Copy out exactly the lines from the one holding "What Blender Python" through the one holding "return m, nt, nt.nodes, nt.links, nt.nodes['Principled", ends included; omit images.

**Supplied data**
##########

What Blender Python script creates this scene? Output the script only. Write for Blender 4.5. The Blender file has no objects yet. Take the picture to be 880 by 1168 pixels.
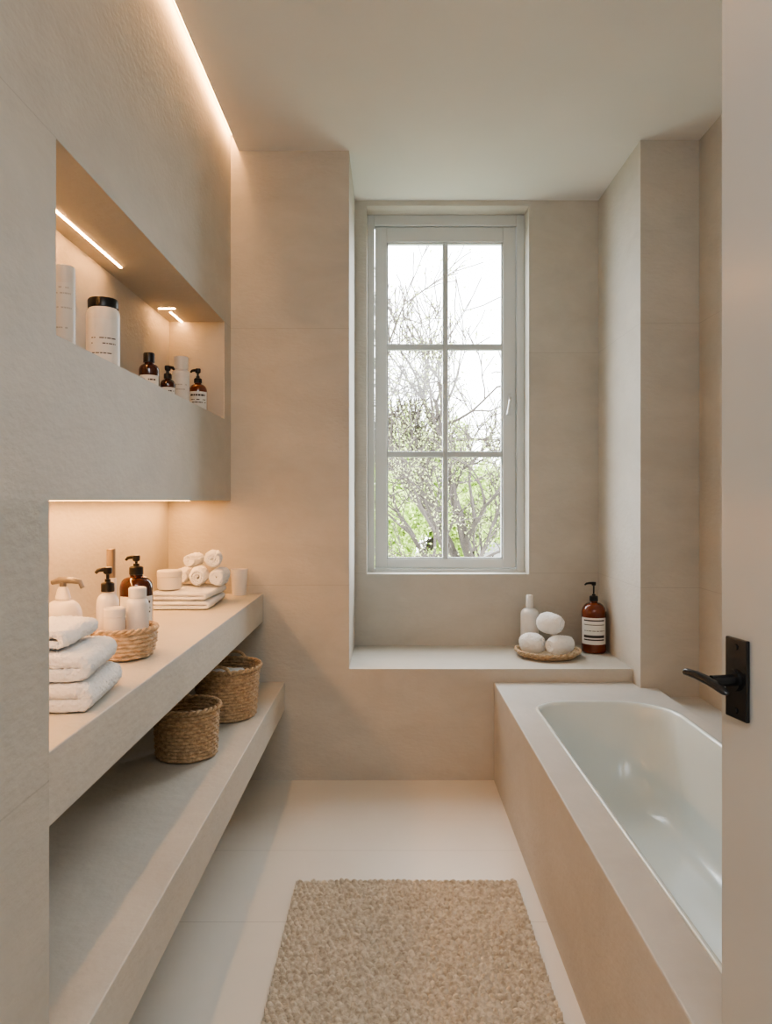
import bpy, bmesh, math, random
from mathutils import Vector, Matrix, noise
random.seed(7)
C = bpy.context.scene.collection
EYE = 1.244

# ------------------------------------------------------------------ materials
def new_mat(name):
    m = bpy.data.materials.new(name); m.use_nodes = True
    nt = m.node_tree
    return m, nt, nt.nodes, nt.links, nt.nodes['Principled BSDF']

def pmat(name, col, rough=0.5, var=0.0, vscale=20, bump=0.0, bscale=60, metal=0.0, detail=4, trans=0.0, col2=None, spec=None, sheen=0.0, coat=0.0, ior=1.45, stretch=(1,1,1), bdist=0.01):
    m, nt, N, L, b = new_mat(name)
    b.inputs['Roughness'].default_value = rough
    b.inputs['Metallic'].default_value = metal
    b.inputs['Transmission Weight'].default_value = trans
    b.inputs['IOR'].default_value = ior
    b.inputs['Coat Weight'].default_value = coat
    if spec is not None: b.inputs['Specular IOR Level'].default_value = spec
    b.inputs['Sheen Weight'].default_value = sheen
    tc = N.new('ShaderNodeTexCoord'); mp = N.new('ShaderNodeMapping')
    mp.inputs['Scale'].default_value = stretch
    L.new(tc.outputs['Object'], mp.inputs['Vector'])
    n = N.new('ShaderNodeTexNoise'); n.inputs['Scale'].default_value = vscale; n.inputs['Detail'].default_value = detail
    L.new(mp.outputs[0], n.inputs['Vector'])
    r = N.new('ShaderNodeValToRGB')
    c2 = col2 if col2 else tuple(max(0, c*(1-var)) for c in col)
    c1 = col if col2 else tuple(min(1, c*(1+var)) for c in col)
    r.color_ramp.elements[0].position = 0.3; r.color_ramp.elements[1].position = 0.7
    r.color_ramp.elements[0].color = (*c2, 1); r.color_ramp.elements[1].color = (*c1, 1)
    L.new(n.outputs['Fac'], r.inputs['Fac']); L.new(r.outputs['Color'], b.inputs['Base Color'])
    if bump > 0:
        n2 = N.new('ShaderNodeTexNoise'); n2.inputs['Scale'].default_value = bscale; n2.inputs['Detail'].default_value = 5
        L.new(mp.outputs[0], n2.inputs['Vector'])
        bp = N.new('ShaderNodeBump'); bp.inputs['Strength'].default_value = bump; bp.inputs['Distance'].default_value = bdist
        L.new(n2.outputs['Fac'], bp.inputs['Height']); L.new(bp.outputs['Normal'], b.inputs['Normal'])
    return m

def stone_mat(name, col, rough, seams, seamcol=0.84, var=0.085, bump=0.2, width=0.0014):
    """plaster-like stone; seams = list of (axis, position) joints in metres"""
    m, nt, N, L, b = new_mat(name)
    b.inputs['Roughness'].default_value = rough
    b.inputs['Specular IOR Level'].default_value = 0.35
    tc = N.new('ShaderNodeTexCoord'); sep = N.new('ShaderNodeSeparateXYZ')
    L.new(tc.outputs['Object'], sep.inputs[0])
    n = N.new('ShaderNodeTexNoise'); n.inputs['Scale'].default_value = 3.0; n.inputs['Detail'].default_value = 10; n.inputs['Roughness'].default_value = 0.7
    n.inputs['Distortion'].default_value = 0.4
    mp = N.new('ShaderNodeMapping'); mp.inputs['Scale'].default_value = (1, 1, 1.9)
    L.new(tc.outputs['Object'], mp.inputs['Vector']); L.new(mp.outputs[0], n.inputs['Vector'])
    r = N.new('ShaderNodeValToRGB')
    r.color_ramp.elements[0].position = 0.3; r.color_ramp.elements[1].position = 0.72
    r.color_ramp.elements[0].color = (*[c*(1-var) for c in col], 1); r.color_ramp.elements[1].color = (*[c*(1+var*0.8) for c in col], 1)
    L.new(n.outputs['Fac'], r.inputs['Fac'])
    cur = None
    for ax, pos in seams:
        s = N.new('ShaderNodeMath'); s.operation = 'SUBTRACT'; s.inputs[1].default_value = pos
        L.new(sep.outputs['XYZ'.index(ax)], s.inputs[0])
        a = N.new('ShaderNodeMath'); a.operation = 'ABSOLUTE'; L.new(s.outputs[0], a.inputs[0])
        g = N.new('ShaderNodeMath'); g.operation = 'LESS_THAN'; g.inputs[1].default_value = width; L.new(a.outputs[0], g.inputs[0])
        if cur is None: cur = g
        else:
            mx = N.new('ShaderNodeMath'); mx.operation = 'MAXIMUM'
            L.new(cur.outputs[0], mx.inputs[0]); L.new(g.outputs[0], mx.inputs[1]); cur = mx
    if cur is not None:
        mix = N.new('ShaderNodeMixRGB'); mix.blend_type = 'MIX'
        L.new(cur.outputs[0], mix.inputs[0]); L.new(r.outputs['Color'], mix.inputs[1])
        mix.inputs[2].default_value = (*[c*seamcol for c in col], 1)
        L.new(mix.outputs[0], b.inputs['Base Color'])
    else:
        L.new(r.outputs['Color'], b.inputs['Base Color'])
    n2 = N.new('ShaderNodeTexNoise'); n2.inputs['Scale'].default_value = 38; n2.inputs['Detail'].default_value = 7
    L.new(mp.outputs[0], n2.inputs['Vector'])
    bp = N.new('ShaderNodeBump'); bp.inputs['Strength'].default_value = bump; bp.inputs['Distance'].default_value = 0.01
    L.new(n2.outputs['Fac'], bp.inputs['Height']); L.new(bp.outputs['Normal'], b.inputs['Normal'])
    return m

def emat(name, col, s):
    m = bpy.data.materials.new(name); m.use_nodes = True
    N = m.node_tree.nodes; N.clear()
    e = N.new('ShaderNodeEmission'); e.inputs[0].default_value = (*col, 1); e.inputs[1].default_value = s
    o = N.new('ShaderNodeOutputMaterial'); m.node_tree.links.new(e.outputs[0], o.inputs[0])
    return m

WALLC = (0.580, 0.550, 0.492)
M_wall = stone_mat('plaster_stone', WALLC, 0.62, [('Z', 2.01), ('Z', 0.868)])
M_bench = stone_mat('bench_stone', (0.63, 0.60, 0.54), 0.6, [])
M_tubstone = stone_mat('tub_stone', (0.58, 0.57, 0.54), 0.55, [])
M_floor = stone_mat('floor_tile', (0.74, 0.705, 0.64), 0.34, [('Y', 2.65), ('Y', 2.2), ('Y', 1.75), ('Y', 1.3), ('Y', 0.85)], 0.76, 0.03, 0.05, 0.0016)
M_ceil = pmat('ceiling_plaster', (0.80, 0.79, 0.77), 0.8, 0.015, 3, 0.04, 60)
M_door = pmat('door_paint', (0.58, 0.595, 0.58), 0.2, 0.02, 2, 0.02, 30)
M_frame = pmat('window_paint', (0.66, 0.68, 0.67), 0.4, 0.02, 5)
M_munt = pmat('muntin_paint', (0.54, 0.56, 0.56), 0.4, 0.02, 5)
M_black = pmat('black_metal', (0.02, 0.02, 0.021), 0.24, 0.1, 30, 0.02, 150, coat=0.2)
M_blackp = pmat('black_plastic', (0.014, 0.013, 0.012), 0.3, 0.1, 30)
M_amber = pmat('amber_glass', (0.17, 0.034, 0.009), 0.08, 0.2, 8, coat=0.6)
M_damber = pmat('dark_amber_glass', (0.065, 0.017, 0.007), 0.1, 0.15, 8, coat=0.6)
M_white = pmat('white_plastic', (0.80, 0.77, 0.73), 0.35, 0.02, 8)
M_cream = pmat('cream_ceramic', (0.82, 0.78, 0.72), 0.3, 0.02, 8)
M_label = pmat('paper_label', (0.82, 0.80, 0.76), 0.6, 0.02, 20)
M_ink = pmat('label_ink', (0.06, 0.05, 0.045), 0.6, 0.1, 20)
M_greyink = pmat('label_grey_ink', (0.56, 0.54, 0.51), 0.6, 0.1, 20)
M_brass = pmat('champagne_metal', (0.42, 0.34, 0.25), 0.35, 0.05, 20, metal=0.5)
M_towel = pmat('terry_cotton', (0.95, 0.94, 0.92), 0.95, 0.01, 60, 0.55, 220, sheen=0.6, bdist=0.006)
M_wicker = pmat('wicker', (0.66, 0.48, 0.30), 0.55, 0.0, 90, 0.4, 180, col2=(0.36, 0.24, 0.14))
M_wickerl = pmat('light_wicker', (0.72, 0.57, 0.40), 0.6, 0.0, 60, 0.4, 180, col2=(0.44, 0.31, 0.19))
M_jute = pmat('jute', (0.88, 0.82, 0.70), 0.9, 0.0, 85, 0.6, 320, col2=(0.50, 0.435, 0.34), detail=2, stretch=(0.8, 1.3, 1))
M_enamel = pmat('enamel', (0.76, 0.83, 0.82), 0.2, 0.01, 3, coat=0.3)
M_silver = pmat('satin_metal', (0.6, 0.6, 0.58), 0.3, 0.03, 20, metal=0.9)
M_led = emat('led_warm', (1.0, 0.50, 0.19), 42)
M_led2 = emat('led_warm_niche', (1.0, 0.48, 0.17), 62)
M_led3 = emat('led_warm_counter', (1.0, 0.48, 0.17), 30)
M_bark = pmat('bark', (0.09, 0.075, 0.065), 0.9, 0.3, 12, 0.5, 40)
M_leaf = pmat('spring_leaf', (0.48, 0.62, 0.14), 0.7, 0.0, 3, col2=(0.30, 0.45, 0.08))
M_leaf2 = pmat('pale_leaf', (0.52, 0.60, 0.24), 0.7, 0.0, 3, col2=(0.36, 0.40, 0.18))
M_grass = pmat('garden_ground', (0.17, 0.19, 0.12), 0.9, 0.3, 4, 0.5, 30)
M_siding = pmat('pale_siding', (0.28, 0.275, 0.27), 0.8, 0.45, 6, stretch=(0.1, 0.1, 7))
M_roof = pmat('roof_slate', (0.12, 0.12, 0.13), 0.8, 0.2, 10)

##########

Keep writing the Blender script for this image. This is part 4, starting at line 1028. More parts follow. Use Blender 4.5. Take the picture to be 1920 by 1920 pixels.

##########

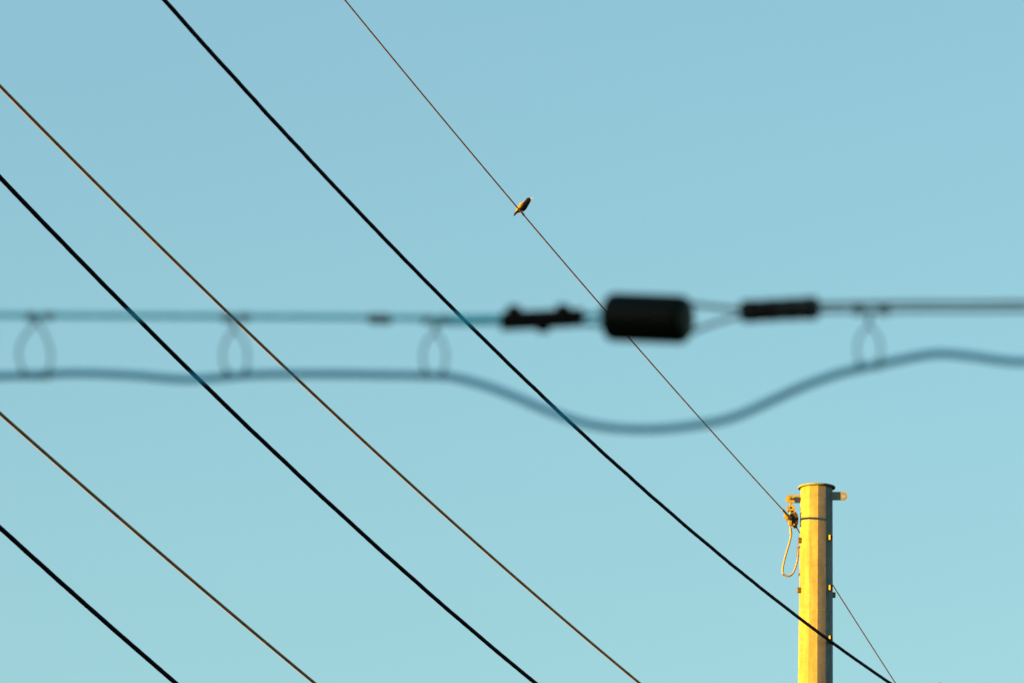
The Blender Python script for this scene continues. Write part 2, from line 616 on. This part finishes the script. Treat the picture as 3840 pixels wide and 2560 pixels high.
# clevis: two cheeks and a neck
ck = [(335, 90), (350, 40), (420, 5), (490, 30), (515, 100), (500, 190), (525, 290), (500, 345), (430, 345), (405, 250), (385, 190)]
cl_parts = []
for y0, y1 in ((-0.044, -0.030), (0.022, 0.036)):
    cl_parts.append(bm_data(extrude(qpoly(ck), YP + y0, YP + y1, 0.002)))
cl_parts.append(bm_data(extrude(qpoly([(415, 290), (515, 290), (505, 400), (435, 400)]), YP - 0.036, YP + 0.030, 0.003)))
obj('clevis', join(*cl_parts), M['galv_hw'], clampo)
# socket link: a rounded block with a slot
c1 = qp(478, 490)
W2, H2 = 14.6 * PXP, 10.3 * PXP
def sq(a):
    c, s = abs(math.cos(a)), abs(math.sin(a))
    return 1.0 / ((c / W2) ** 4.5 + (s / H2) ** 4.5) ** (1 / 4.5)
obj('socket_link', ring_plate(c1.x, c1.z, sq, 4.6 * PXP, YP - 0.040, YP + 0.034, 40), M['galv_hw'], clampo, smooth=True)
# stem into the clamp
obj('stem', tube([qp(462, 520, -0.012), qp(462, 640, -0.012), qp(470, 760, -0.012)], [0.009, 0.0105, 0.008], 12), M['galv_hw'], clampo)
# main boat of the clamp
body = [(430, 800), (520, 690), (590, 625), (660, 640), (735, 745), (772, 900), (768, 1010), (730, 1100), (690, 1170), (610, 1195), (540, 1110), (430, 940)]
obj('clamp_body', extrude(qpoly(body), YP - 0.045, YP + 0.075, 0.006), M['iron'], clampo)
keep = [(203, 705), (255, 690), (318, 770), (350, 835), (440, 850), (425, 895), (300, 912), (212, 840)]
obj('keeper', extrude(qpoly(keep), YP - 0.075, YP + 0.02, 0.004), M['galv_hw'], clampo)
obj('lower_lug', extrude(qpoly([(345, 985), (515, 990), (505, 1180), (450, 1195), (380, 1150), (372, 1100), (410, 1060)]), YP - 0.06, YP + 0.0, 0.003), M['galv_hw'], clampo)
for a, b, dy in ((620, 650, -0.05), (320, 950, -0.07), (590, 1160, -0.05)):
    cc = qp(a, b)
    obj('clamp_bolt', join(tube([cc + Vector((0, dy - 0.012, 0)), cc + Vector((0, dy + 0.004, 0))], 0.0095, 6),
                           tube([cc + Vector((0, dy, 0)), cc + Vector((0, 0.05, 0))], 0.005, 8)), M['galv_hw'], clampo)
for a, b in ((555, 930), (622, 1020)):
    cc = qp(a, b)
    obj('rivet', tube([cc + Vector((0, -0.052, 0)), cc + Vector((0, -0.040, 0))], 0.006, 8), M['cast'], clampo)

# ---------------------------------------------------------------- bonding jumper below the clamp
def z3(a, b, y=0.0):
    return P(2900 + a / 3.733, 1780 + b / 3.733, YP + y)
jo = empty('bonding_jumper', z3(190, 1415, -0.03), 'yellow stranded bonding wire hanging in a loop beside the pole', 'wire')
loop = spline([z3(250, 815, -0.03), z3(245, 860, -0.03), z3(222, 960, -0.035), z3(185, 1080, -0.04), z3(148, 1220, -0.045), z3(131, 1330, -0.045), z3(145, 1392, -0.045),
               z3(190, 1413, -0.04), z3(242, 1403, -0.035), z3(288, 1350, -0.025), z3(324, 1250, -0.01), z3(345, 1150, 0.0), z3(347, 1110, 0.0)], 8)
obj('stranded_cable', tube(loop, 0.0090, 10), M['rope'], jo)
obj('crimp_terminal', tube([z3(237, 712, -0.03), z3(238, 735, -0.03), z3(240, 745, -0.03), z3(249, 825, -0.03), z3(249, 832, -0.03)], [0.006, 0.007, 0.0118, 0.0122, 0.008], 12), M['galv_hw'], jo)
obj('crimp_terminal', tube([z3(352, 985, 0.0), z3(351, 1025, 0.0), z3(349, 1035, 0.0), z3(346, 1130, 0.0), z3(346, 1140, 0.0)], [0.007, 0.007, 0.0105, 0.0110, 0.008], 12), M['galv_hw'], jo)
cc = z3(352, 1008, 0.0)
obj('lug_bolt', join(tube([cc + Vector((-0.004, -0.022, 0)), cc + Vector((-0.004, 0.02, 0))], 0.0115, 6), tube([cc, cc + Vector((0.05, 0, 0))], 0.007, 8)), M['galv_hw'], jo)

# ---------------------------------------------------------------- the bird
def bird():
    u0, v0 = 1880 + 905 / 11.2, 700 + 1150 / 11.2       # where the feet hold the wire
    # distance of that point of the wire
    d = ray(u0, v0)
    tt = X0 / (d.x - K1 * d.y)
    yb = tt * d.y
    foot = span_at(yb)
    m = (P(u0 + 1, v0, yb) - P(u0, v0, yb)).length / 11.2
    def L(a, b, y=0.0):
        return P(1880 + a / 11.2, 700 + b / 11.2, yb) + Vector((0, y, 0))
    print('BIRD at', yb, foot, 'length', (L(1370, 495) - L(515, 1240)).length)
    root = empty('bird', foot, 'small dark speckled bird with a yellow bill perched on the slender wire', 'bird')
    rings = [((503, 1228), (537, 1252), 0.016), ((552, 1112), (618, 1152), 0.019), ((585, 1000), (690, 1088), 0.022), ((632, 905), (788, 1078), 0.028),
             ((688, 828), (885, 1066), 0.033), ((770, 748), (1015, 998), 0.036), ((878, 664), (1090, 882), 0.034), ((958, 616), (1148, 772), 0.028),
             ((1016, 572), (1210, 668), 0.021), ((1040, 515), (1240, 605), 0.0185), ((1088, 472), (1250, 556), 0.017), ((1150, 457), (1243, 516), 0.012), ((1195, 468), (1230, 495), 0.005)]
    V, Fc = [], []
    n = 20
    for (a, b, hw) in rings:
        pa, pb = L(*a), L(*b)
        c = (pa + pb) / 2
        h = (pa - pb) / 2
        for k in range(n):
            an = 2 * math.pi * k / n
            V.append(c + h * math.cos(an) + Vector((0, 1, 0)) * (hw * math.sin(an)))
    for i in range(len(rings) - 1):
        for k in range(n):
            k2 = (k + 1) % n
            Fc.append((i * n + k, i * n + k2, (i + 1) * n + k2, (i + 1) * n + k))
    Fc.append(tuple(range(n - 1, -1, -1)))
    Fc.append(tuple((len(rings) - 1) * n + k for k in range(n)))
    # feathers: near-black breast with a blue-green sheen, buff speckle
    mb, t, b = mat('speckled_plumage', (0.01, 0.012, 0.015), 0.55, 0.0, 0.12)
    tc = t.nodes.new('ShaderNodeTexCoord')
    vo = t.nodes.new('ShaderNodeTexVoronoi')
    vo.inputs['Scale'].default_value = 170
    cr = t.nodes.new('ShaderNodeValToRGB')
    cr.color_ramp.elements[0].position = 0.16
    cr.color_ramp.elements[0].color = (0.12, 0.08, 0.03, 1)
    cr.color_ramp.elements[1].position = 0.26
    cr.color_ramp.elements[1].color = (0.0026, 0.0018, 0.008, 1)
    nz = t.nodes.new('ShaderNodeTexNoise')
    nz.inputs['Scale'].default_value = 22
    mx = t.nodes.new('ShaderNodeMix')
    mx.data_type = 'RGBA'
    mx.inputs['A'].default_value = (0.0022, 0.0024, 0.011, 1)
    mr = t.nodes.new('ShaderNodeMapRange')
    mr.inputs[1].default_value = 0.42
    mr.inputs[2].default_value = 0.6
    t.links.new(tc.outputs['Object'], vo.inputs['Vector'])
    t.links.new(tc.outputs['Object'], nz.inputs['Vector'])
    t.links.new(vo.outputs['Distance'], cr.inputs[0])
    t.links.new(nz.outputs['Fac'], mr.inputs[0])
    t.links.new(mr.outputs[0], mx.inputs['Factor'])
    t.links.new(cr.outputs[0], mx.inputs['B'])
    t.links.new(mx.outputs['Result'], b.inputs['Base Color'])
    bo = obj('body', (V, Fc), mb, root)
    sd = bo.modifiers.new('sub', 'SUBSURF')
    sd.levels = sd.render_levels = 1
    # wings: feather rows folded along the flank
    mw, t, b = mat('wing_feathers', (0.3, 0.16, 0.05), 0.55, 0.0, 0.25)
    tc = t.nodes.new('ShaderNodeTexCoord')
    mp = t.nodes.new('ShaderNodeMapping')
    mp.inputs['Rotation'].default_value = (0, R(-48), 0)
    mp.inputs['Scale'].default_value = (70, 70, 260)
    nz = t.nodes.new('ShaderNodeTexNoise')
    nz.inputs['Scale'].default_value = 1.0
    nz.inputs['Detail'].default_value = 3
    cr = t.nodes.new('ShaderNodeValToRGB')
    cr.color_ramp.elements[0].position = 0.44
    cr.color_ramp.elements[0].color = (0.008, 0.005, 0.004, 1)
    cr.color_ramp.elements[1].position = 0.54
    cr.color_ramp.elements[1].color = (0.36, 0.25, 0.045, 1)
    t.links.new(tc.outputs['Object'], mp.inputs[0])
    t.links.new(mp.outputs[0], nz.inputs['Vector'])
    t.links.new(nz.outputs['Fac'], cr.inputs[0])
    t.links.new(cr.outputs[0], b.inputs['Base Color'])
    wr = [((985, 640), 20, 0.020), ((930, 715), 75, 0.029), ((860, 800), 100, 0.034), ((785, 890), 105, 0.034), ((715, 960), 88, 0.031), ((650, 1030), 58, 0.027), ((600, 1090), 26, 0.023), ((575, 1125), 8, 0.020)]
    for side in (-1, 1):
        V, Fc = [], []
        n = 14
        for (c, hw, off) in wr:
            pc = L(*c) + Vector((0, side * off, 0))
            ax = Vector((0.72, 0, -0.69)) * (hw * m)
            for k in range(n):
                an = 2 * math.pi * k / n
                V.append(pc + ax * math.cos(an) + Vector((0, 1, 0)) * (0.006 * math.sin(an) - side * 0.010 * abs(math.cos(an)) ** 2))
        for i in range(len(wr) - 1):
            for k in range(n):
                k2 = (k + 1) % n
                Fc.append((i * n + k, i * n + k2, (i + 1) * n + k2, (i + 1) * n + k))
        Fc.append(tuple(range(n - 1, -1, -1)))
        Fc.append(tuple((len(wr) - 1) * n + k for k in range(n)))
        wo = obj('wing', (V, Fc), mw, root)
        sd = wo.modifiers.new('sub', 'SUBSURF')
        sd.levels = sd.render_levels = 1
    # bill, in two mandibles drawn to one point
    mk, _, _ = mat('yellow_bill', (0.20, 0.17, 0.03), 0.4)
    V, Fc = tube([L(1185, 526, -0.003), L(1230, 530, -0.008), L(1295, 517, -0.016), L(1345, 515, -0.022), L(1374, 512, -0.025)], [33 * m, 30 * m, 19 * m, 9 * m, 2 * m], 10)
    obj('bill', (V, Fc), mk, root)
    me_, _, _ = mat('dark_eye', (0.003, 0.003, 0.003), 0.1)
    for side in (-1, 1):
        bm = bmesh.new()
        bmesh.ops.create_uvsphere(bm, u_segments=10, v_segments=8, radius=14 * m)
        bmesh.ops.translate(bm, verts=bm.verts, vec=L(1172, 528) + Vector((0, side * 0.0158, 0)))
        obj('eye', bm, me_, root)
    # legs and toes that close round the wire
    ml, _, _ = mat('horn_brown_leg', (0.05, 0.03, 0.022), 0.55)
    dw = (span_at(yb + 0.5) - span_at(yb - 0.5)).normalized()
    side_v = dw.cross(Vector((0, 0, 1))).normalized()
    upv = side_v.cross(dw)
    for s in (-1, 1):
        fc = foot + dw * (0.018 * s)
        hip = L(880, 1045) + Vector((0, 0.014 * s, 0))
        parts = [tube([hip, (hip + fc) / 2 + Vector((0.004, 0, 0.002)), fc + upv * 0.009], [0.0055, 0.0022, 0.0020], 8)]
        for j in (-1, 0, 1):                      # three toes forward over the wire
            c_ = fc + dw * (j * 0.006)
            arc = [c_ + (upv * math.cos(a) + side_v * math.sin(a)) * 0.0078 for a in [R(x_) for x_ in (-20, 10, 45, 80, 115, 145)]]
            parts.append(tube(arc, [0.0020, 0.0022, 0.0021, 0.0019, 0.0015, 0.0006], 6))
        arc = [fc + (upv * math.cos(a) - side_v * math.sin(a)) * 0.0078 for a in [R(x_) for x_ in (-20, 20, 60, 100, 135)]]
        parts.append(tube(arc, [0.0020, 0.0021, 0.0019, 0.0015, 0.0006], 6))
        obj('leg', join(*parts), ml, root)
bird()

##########

**Response**
What Blender Python script creates this scene? Output the script only. Write for Blender 4.5. The Blender file has no objects yet. Take the picture to be 880 by 1168 pixels.
import bpy, bmesh, math, random
from mathutils import Vector, Matrix, noise
random.seed(7)
C = bpy.context.scene.collection
EYE = 1.244

# ------------------------------------------------------------------ materials
def new_mat(name):
    m = bpy.data.materials.new(name); m.use_nodes = True
    nt = m.node_tree
    return m, nt, nt.nodes, nt.links, nt.nodes['Principled BSDF']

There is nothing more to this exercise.